Posted by: Noah Snyder | May 16, 2005 9:23:09 AM

Oleary25 above is right - the practical significance to education overturning Brown is about nil.

To get into a little more detail, the basic failure of Brown is that it hasn't been regarded as strong enough to allow urban districts to incorporate suburban districts. That weakness plus white flight means that you still have de facto segregation in many communities. White kids go to school in the suburbs, black kids go to school in the city.

On the other hand, Brown is an important precedent in the gay marriage cases. In the most recent California case the judge explicitly referenced Brown in arguing that civil unions would fail to pass constitutional muster.

Posted by: zwichenzug | May 16, 2005 9:56:20 AM

Don Stafford says:

I don't think any community or state should be FORCED to have segregated schools.

But you do, evidently, believe that a black child residing within a particular public school district can, against her will and the will of her parents, be excluded, perhaps FORCIBLY, from attending an all-white school.

Posted by: Donny | May 16, 2005 10:32:08 AM

Actually overruling Brown would probably also mean overruling the vast majority of the "equal protection" doctrine that has developed since Brown. It would almost certainly mean that Affirmative Action programs would no longer be Constitutionally suspect. It would also mean that most of the gender equality cases, including the VMI case, would be overturned.
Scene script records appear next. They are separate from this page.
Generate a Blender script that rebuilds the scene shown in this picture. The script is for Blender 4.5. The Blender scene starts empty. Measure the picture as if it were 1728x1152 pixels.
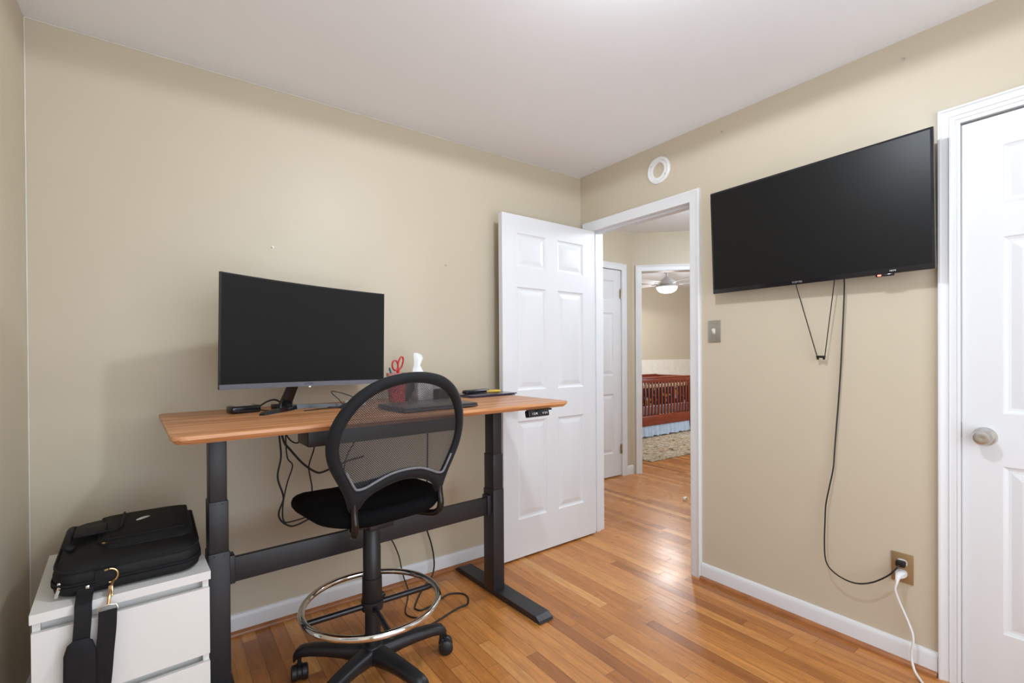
import bpy, bmesh, math, random
from mathutils import Vector, Matrix, Euler
random.seed(7)
D = bpy.data
SC = bpy.context.scene
COL = SC.collection
R = math.radians
PI = math.pi

# ------------------------------------------------------------------ materials
def s2l(c):
    return tuple((v/12.92 if v <= .04045 else ((v+.055)/1.055)**2.4) for v in c)

def nodes_of(name):
    m = D.materials.new(name); m.use_nodes = True
    nt = m.node_tree
    return m, nt, nt.nodes['Principled BSDF'], nt.links

def mat(name, col, rough=.5, metal=0., spec=.5, var=.06, vscale=12., bump=0., bscale=200., coat=0., sheen=0., emit=None, estr=0., stretch=None):
    """Principled material with a little procedural colour variation and bump."""
    m, nt, b, L = nodes_of(name)
    N = nt.nodes
    tc = N.new('ShaderNodeTexCoord')
    mp = N.new('ShaderNodeMapping')
    if stretch: mp.inputs['Scale'].default_value = stretch
    L.new(tc.outputs['Object'], mp.inputs['Vector'])
    nz = N.new('ShaderNodeTexNoise'); nz.inputs['Scale'].default_value = vscale; nz.inputs['Detail'].default_value = 4
    L.new(mp.outputs[0], nz.inputs['Vector'])
    rp = N.new('ShaderNodeValToRGB')
    c0 = tuple(max(0, c*(1-var)) for c in col); c1 = tuple(min(1, c*(1+var)) for c in col)
    rp.color_ramp.elements[0].position = .3; rp.color_ramp.elements[1].position = .7
    rp.color_ramp.elements[0].color = (*c0, 1); rp.color_ramp.elements[1].color = (*c1, 1)
    L.new(nz.outputs['Fac'], rp.inputs['Fac'])
    L.new(rp.outputs['Color'], b.inputs['Base Color'])
    b.inputs['Roughness'].default_value = rough
    b.inputs['Metallic'].default_value = metal
    b.inputs['Specular IOR Level'].default_value = spec
    if coat: b.inputs['Coat Weight'].default_value = coat; b.inputs['Coat Roughness'].default_value = .1
    if sheen: b.inputs['Sheen Weight'].default_value = sheen; b.inputs['Sheen Roughness'].default_value = .4
    if bump:
        n2 = N.new('ShaderNodeTexNoise'); n2.inputs['Scale'].default_value = bscale; n2.inputs['Detail'].default_value = 3
        L.new(mp.outputs[0], n2.inputs['Vector'])
        bp = N.new('ShaderNodeBump'); bp.inputs['Strength'].default_value = bump; bp.inputs['Distance'].default_value = .002
        L.new(n2.outputs['Fac'], bp.inputs['Height']); L.new(bp.outputs['Normal'], b.inputs['Normal'])
    if emit:
        b.inputs['Emission Color'].default_value = (*emit, 1); b.inputs['Emission Strength'].default_value = estr
    return m

M = {}
M['wall'] = mat('beige_wall_paint', (.585, .510, .388), .42, spec=.35, var=.012, vscale=2.5, bump=.06, bscale=260)
M['ceil'] = mat('white_ceiling_paint', (.885, .895, .925), .8, var=.008, vscale=1.5, bump=.05, bscale=180)
M['trim'] = mat('white_trim_paint', (.765, .77, .785), .34, spec=.4, var=.01, vscale=5, bump=.04, bscale=60)
M['door'] = mat('white_door_paint', (.745, .75, .765), .4, spec=.35, var=.01, vscale=5, bump=.12, bscale=90, stretch=(3, 3, .25))
M['shoe'] = mat('stained_shoe_moulding', (.36, .135, .045), .35, var=.25, vscale=9)
M['nickel'] = mat('satin_nickel', (.62, .60, .57), .28, metal=1, var=.03)
M['chrome'] = mat('chrome', (.75, .75, .75), .07, metal=1, var=.02)
M['brass'] = mat('old_brass', (.62, .42, .22), .3, metal=1, var=.1, vscale=40)
M['hinge'] = mat('aged_hinge_metal', (.42, .36, .26), .4, metal=1, var=.1)
M['deskmetal'] = mat('charcoal_powder_coat', (.021, .020, .023), .45, var=.08, vscale=60, bump=.05, bscale=900)
M['blackplastic'] = mat('black_plastic', (.007, .007, .008), .4, var=.1, vscale=40)
M['glossblack'] = mat('gloss_black_plastic', (.010, .010, .013), .14, var=.1)
M['chairplastic'] = mat('black_moulded_nylon', (.011, .011, .013), .42, var=.1, vscale=30, bump=.1, bscale=500)
M['chairfabric'] = mat('black_backrest_fabric', (.0075, .0075, .009), .75, spec=.3, var=.15, vscale=40, bump=.25, bscale=600, sheen=.08)
M['seatfabric'] = mat('black_seat_mesh_fabric', (.0025, .0025, .003), .9, spec=.12, var=.2, vscale=60, bump=.3, bscale=900)
M['seam'] = mat('grey_seam_piping', (.16, .16, .17), .7, var=.1, vscale=60)
M['rubber'] = mat('black_cable_rubber', (.012, .012, .012), .5, var=.1)
M['screen'] = mat('switched_off_screen', (.008, .008, .008), .36, spec=.22, var=.02, vscale=2)
M['bezelgrey'] = mat('brushed_grey_bezel', (.20, .20, .235), .3, metal=.6, var=.05, vscale=30)
M['whitelam'] = mat('white_laminate', (.80, .79, .765), .4, var=.01, vscale=5)
M['nylon'] = mat('black_ballistic_nylon', (.005, .005, .0055), .62, spec=.35, var=.25, vscale=30, bump=.4, bscale=700)
M['webbing'] = mat('black_webbing', (.007, .007, .009), .7, spec=.35, var=.2, vscale=60, bump=.4, bscale=400)
M['dust'] = mat('grey_dusty_nylon', (.007, .007, .007), .75, spec=.35, var=.5, vscale=9, bump=.4, bscale=500)
M['badge'] = mat('pale_metal_badge', (.62, .61, .57), .35, metal=.4, var=.05)
M['whiteplastic'] = mat('white_plastic', (.80, .80, .79), .4, var=.01)
M['ivory'] = mat('ivory_toggle', (.78, .74, .64), .35, var=.01)
M['brownplate'] = mat('bronze_cover_plate', (.36, .235, .115), .36, metal=.35, var=.06, vscale=30)
M['steelplate'] = mat('brushed_steel_plate', (.40, .37, .32), .36, metal=.6, var=.05, vscale=30, stretch=(1, 1, 8))
M['red'] = mat('red_handles', (.52, .035, .03), .35, var=.06)
M['tissue'] = mat('white_tissue_paper', (.88, .88, .88), .9, var=.01, bump=.2, bscale=60)
M['tissuebox'] = mat('grey_white_tissue_box', (.50, .50, .50), .6, var=.35, vscale=25)
M['teal'] = mat('teal_pen_cap', (.02, .16, .20), .4)
M['laptop'] = mat('dark_grey_laptop_shell', (.075, .078, .085), .32, metal=.5, var=.03)
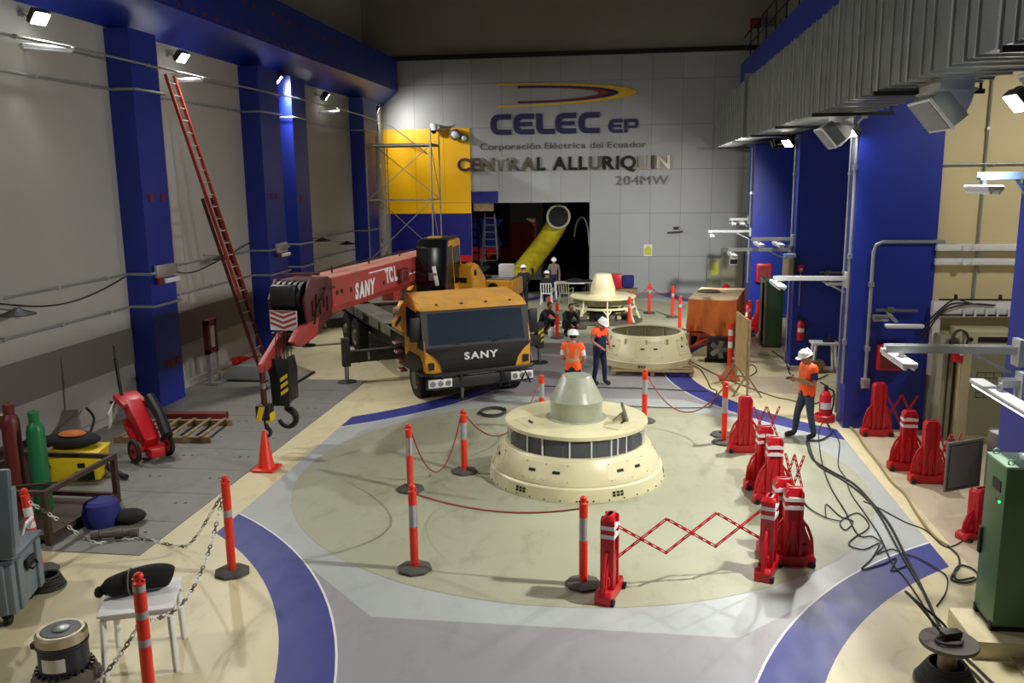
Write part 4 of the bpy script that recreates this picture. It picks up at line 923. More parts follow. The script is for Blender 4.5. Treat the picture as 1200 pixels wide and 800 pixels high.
# open grey equipment case
t = thing('equipment_case', 'open grey plastic equipment case with its lid up at the left edge', 'case', (-7.50, 8.56, 0), math.radians(17))
b = MB('case_grey'); b.box((-.25, 0, .48), (1.5, .9, .64), bev=.04)
for x in (-.85, -.2, .35): b.box((x, -.46, .48), (.14, .05, .6), bev=.015)
for y in (-.28, .28): b.box((.51, y, .48), (.05, .14, .6), bev=.015)
b.m('case_dark').box((-.25, 0, .805), (1.54, .94, .05), bev=.015); b.build('case_body', t)
b = MB('case_dark'); b.box((-.2, -.36, 1.36), (1.5, .12, 1.02), rot=(-.12, 0, 0), bev=.03); b.m('case_grey')
for z in (1.0, 1.35, 1.7): b.box((-.28, -.42+.12*(z-1.36), z), (1.3, .03, .04))
b.box((.52, -.33, 1.3), (.1, .14, .7), rot=(-.12, 0, 0), bev=.02); b.build('lid', t)
b = MB('white_plastic'); b.tube([(.52, -.12, 1.0), (.56, -.1, 1.12), (.56, .12, 1.12), (.52, .14, 1.0)], .02, 8); b.build('lid_handle', t)
b = MB('black'); b.box((.53, 0, .62), (.03, .24, .12), bev=.01); b.tube([(.54, -.1, .6), (.58, -.08, .56), (.58, .08, .56), (.54, .1, .6)], .014, 6); b.build('side_handle', t)
for x in (-.85, .35):
    for y in (-.32, .32): b = MB('rubber'); b.cyl((x-.03, y, .07), (x+.03, y, .07), .07, n=18); b.box((x, y, .13), (.1, .1, .06)); b.build('caster', t)
b = MB('cable')
for k in range(5): b.tube([(-7.22+(.2-.015*k)*math.cos(a), 9.25+(.2-.015*k)*math.sin(a), .03+.035*k) for a in [i*PI/12 for i in range(24)]], .018, 6, closed=True)
tag(b.build('hose_coil'), 'black hose coil between the grey case and the leaning post', 'hose')
# white plastic table with bag, motor
t = thing('plastic_table', 'white plastic table in the near left foreground', 'table', (-5.07, 7.86, 0), math.radians(22))
b = MB('table_white'); b.box((0, 0, .71), (.74, .74, .03), bev=.012); b.box((0, 0, .675), (.68, .68, .05)); b.build('tabletop', t)
for x in (-1, 1):
    for y in (-1, 1): b = MB('table_white'); b.bar((x*.32, y*.32, .66), (x*.34, y*.34, .0), .055, .055, bev=.01); b.build('leg', t)
t = thing('black_bag', 'rolled black bag lying on the white plastic table', 'bag', (-5.12, 7.92, .725), math.radians(20))
b = MB('cloth_black'); b.tube(smooth_path([(-.34, -.05, .09), (-.28, -.04, .11), (-.15, -.01, .13), (0, .02, .145), (.15, .05, .15), (.27, .08, .13), (.32, .09, .11)], 4), [.06, .065, .07, .09, .10, .105, .11, .115, .118, .12, .122, .124, .126, .128, .13, .13, .13, .13, .128, .126, .122, .115, .11, .10, .06], 14); b.build('bag_body', t)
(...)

It would have a major impact on some other "suspect classifications" like alienage, etc.

After Brown the court developed extensive doctrine trying to realize the "equal protection" of the laws clause of the 14th. It's unclear what that should mean or what it was meant to mean, but the present doctrine is one decent shot at it. It certainly seems wierd to suggest that it should mean nothing, which is essentially what the separate but equal doctrine amounted to. I actually don't think the Brown decision is as hard to reach as many people do, but I also find the entire "Originalism" approach illusory and impossible to realize.